Contestant, Illinois State Fair, 2013


Greater Midwest Foodways Alliance



Illinois State Fair

August 17, 2013



walnut fudge

(images by Catherine Lambrecht)



Grandma’s Black Walnut Fudge

Nancy Bathurst, Girard, Illinois


My Grandma (Lena Zimmerman) Johnson was born in 1886 in Jebshein, Alsace-Lorraine, France. The family immigrated to the United States in 1893 when she was seven years old.


My grandmother and grandfather (George Johnson) were married in 1910. Six years later, they moved to Illinois and began farming. It was a small family farm, very primitive by today’s standards. Even when I was a child during the 1940’s and 1950’s, they had none of the modern conveniences such as indoor plumbing! Grandma had a stove that burned corncobs to generate the necessary heat for cooking and baking. I cannot imagine how she accomplished all the fantastic meals but she most certainly did.


She tended chickens and sold her eggs in town. Grandpa had a few milk cows and he took the time to show me how to milk the cows (always by hand – no fancy milking machines!). Grandma would then run the milk through a separator and this wonderful very thick cream would be at the top. She would also make her own butter.


As an only child, it was the highlight of my year when we would travel to Sheridan from Ottawa to visit Grandma and Grandpa. It was a time of family and play as we were always joined by my cousins who lived in Sheridan. I was looked at as the “city girl” even though Ottawa was only a town of 19,000.


One summer I wanted to bring my best girlhood friend, Marcia, with me for my week’s stay at Grandma’s. Mom said it was fine and neither one of us thought to ask Grandma if it was all right. After the week was over, my mom told me Grandma was very upset that I had brought a “city girl” because she was embarrassed that their home was so primitive. Primitive? I thought it was the most fun, wonderful place I had ever been! And so did Marcia!


There were never any fancy desserts at our family dinners but we had something better … the very best sugar cookies you will ever eat and a fudge which, in today’s lingo, people would say was “to die for.” It was a very simple recipe and I have enclosed a copy written in my mom’s handwriting over 50 years ago. It is titled “Mom’s Fudge” and the “Mom” referred to is my Grandma Johnson. Over the years my mom and I tried to duplicate this fudge but never had any luck – it just was not Grandma’s fudge. Of course, she used her own cream and black walnuts from there very own tree. I now know how difficult it is to just get the black walnuts out of those shells. I remember my husband’s father telling me the only way to crack black walnuts was to run over them with a car!

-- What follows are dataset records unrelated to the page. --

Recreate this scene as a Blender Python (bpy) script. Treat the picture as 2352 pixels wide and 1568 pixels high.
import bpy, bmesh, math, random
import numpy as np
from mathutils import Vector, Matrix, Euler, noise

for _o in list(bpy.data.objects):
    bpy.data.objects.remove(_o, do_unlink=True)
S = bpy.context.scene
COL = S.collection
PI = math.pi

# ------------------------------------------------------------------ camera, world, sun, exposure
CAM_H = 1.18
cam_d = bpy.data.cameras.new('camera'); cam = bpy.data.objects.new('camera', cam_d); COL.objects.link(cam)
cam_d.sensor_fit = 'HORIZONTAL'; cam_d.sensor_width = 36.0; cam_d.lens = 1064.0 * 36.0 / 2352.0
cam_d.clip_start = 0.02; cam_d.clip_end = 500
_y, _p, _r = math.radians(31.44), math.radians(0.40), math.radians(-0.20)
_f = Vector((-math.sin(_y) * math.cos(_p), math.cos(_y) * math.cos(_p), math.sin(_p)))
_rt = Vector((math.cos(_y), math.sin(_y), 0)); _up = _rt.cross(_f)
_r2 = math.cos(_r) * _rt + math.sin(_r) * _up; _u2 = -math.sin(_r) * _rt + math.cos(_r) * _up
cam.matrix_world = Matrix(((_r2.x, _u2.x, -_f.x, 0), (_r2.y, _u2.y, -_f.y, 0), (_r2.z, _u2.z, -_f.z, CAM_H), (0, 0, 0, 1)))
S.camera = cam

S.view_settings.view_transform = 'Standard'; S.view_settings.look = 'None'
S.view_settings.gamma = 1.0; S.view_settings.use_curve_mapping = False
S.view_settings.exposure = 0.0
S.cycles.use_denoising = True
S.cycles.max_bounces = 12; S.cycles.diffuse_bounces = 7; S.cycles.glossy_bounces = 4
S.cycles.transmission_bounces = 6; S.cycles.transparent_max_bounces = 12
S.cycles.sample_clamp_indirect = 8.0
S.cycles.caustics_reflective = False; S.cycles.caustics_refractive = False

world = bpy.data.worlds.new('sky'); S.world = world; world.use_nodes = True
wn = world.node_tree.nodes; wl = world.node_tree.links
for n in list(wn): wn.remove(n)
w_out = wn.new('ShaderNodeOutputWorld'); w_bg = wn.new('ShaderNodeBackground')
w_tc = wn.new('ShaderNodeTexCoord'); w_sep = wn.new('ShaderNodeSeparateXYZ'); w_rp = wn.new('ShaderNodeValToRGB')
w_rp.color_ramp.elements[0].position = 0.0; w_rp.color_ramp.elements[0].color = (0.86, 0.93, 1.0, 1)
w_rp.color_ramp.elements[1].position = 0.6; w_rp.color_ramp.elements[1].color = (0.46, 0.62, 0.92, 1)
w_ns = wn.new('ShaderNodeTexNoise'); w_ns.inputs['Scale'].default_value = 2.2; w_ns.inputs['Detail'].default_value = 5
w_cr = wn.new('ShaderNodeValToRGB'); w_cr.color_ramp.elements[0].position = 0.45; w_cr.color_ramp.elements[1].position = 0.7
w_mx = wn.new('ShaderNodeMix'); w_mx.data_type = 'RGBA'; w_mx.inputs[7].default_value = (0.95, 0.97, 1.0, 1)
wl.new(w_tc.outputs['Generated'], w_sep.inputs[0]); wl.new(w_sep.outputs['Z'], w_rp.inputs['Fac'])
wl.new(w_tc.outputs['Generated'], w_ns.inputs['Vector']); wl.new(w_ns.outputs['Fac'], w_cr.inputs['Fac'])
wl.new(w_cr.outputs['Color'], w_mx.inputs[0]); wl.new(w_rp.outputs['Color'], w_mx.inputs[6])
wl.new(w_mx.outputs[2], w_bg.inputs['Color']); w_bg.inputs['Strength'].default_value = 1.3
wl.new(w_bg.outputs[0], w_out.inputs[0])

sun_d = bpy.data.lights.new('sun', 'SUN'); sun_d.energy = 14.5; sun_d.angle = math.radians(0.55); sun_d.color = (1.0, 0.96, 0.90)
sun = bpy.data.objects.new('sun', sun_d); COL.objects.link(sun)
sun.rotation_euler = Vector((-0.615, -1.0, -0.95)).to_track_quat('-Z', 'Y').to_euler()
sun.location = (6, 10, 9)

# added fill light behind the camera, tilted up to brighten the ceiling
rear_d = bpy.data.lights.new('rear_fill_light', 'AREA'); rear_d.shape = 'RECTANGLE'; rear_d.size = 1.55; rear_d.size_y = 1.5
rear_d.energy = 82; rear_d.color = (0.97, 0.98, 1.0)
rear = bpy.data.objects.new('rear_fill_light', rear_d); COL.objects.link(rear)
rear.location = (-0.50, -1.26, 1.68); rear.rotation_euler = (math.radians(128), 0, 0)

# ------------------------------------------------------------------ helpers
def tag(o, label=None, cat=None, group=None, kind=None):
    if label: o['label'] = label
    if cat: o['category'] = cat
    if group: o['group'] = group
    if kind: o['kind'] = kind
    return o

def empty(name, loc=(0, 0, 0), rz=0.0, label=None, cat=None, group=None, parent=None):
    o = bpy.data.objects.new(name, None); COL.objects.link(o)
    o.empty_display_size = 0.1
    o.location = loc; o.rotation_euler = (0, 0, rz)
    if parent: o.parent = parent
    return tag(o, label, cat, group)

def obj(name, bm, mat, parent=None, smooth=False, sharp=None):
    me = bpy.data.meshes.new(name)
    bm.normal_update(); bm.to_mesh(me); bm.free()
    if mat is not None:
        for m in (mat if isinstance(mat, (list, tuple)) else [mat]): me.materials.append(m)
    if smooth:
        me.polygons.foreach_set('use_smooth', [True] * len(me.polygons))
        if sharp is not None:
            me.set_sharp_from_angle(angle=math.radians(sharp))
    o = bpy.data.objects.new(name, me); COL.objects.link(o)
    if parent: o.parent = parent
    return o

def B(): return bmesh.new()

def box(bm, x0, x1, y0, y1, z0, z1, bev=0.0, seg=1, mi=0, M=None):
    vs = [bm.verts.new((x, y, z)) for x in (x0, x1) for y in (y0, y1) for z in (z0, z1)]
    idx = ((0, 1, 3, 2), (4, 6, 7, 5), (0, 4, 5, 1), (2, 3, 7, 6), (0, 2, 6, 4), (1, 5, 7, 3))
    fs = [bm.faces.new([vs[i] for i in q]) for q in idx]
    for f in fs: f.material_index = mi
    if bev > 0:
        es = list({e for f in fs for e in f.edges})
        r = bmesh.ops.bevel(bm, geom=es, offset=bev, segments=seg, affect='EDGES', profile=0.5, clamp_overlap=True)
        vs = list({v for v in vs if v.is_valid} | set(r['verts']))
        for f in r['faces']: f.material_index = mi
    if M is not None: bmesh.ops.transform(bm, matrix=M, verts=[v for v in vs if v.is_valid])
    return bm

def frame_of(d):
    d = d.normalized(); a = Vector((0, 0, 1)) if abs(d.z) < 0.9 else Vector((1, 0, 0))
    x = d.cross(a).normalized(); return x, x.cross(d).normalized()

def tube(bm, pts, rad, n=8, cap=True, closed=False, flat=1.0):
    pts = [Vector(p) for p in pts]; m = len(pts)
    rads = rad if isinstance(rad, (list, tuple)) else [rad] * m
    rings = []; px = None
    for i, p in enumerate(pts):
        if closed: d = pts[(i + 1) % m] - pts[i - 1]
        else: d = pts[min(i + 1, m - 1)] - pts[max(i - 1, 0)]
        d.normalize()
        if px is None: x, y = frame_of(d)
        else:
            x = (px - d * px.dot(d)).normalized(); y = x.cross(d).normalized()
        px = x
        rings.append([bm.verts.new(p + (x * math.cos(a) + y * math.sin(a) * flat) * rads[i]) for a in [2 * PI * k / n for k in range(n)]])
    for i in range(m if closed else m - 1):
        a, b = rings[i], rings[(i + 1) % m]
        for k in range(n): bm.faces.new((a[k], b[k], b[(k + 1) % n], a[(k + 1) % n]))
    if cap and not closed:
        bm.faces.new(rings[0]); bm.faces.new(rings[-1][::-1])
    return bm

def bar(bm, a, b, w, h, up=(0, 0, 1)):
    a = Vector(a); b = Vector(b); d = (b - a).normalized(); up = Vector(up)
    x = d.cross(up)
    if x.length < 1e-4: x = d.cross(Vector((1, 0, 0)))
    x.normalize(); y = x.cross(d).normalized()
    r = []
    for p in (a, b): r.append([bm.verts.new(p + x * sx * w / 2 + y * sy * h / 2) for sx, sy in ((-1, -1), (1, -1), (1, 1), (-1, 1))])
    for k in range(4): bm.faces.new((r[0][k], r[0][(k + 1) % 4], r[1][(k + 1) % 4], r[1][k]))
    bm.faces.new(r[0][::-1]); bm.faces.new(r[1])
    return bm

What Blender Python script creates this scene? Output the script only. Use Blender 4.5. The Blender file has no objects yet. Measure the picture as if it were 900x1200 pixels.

Even though I have been competing at the Illinois State Fair for several years, I had never entered this particular contest. However, when I was reading about it this year, alii could think about was Grandma’s fudge. Could I duplicate it if I tried again? A light bulb went off – what if I used the double Devon cream that is used in England for scones? It is very, very thick and looks just as I remember the cream Grandma made. Luckily I found it at a local grocery store in Springfield. Therefore, I gave it a try. Did it come out like Grandma’s? Close – not perfect – but close. I thought about displaying the fudge on a beautiful pedestal plate I have but that would not be right. Grandma never had such a plate; her fudge would be served on a plate that may be cracked or a chip out of it. Although my display may not be pretty, it is fine for Grandma and it pays tribute to a simple but beautiful lady.


Whether or not I receive a ribbon today, I thank the culinary department of the Illinois State Fair and Greater Midwest Foodways Alliance for giving me this opportunity to relive some beautiful memories of this beautiful lady – Grandma Johnson!


Grandma’s Black Walnut Fudge

Nancy Bathurst, Girard, Illinois


2 cups sugar

1/3-cup white corn syrup

1/2-cup water

3 – 1 ounce squares of semisweet chocolate

1 – 6 ounce bottle Double Devon Cream

2 ounces heavy whipping cream

1-teaspoon vanilla

1-cup black walnuts


Combine sugar, white corn syrup, water, and chocolate in a heavy saucepan. Cook until it spins a thread. Add Double Devon Cream and heavy whipping cream. Cook until soft ball stage. Remove from heat. Add vanilla and black walnuts. Beat until creamy and thickened. Pour into a butter plate. When cool, cut into squares.